**Exercise data**
——

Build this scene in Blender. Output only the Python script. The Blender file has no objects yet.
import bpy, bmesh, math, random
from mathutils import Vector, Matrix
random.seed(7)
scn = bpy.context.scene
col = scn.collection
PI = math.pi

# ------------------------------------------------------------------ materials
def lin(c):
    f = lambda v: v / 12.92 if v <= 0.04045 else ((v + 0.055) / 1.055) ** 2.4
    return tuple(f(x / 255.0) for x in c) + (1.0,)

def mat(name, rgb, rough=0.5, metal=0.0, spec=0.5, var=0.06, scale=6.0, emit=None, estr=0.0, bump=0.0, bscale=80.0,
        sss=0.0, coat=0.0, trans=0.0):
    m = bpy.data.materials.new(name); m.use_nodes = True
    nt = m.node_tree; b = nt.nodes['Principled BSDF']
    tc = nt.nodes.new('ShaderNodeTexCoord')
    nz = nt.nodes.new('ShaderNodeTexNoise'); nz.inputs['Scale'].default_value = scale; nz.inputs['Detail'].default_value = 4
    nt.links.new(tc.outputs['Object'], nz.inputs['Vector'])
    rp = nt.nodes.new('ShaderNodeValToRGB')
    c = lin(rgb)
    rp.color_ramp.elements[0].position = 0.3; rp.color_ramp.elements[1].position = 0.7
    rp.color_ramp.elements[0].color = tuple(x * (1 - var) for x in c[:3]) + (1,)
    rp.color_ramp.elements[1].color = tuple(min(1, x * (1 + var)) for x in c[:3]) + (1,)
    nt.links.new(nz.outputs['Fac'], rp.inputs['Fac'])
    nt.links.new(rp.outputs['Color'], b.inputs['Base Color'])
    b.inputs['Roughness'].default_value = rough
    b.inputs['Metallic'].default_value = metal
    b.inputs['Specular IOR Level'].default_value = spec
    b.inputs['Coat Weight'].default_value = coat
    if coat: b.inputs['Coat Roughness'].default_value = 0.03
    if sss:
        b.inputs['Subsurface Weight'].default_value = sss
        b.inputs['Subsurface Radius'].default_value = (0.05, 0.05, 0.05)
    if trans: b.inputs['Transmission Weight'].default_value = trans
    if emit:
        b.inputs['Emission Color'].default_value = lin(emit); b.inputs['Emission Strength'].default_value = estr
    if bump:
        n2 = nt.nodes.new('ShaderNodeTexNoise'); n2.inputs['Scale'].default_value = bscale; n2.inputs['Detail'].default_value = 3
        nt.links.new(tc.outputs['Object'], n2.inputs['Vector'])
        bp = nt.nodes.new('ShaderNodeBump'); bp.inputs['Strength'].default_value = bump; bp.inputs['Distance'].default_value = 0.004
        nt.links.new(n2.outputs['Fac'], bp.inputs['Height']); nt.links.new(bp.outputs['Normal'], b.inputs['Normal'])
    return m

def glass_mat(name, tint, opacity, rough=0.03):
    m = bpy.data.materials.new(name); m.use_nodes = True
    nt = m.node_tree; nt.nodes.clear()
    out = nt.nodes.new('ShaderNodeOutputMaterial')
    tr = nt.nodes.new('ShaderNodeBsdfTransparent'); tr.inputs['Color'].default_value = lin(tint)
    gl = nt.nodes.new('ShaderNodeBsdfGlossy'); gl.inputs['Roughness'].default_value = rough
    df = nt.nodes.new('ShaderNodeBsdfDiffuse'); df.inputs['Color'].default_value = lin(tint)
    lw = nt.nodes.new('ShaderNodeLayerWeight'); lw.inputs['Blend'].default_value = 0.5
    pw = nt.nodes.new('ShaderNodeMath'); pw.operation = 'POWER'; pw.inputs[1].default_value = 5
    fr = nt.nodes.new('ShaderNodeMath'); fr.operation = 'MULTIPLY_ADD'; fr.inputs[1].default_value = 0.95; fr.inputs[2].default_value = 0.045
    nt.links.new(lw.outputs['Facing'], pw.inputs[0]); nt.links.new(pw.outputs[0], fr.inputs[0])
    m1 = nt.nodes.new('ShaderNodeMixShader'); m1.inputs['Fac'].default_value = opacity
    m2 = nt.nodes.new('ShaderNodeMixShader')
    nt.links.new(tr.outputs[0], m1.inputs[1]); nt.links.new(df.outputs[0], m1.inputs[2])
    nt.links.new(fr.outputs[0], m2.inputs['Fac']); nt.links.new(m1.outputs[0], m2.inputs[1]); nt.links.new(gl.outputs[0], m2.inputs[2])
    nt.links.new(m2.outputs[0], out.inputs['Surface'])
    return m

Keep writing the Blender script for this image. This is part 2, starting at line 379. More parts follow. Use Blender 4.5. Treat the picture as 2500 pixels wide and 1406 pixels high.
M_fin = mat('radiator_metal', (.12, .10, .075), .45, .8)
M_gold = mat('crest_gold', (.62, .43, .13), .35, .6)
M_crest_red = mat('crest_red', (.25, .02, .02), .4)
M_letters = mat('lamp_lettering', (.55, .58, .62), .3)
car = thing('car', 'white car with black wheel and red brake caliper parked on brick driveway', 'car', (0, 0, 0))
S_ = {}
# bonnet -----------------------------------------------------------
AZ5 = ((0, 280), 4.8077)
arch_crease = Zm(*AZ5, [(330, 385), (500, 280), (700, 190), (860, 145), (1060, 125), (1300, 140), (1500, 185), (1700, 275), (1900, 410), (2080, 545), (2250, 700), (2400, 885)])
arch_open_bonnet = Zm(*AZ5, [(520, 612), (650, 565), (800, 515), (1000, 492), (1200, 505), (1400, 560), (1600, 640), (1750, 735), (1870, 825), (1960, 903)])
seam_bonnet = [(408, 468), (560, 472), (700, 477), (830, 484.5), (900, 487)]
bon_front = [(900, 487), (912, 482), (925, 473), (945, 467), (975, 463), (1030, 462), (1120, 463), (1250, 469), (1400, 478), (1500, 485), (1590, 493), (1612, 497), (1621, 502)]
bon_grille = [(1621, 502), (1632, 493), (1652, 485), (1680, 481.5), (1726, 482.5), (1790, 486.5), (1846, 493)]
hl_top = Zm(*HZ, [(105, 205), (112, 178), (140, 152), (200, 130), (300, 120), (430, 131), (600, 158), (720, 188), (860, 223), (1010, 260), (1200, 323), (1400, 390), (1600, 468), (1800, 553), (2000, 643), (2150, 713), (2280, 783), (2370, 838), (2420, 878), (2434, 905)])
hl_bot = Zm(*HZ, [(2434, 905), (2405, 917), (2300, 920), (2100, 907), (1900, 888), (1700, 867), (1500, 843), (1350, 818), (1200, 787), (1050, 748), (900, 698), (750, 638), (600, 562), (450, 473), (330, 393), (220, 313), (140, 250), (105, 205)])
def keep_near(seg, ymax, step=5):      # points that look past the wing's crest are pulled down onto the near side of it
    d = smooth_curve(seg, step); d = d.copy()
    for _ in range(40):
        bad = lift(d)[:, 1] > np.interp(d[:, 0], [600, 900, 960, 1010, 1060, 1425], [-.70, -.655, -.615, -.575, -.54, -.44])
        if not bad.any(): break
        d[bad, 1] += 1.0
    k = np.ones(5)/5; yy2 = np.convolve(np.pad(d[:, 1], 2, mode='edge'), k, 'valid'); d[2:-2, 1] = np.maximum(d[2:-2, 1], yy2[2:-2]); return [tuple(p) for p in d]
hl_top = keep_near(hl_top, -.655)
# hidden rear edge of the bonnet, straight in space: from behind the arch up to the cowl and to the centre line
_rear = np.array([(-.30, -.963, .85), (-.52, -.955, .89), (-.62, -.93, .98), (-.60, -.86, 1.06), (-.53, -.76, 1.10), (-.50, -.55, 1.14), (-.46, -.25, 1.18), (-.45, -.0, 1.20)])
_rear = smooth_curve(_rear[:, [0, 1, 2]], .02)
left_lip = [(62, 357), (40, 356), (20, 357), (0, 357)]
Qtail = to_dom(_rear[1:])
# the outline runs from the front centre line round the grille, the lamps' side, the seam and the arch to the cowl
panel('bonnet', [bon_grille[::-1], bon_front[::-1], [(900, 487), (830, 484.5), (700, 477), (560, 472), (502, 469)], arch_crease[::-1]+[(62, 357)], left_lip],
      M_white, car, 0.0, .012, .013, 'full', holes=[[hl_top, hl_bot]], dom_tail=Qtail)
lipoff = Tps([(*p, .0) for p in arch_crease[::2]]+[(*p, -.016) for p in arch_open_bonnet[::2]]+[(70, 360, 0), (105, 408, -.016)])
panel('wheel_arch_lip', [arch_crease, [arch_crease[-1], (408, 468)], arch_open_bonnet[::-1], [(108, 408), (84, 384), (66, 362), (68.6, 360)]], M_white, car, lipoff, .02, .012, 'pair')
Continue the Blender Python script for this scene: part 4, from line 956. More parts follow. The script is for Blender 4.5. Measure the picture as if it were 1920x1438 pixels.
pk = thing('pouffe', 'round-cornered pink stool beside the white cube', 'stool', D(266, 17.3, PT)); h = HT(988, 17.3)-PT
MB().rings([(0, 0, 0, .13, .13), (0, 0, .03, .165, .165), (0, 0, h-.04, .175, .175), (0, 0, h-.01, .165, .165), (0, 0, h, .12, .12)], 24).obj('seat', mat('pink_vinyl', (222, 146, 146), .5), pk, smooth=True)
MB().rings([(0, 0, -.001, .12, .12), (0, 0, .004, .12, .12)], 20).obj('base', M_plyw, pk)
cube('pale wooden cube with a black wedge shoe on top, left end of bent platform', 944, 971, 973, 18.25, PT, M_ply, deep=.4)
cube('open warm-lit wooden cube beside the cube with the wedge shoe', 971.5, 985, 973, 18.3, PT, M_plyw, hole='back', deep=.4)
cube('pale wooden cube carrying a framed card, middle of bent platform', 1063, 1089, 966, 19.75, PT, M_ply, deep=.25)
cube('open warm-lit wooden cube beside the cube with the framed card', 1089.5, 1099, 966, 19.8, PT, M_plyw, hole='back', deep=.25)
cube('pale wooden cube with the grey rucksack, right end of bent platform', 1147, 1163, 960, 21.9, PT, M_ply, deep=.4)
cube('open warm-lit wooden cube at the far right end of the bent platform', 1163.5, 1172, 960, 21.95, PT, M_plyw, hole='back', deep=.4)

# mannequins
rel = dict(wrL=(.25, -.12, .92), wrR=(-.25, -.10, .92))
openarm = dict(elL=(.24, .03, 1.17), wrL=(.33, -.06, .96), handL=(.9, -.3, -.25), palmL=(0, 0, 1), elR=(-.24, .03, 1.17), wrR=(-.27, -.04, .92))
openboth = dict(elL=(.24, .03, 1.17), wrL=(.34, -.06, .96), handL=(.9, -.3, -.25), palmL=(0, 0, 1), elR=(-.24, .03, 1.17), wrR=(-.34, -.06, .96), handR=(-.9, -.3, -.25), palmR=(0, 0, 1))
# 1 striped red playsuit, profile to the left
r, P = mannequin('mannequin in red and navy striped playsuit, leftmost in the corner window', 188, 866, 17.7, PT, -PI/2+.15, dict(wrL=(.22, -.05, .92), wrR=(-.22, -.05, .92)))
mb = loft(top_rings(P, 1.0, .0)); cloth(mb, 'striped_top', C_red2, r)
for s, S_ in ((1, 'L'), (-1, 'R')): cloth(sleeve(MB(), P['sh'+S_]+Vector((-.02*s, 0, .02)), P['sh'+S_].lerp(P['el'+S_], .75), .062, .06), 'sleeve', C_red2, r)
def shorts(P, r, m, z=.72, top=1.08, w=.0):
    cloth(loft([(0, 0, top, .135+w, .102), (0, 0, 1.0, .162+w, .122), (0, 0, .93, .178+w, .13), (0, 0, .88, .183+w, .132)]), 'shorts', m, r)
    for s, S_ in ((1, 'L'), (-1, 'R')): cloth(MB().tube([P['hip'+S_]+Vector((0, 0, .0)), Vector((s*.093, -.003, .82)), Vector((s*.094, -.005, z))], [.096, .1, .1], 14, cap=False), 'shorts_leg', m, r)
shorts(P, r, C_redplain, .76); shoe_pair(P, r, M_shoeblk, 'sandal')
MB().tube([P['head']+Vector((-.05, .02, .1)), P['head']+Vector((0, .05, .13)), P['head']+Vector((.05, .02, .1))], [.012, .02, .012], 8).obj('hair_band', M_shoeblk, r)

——

**Task requirements**
Only the lines from the beginning of the material above through the line with "return tuple(f(x /" are wanted; extract them exactly.

**Task response**
Build this scene in Blender. Output only the Python script. The Blender file has no objects yet.
import bpy, bmesh, math, random
from mathutils import Vector, Matrix
random.seed(7)
scn = bpy.context.scene
col = scn.collection
PI = math.pi

# ------------------------------------------------------------------ materials
def lin(c):
    f = lambda v: v / 12.92 if v <= 0.04045 else ((v + 0.055) / 1.055) ** 2.4
    return tuple(f(x / 255.0) for x in c) + (1.0,)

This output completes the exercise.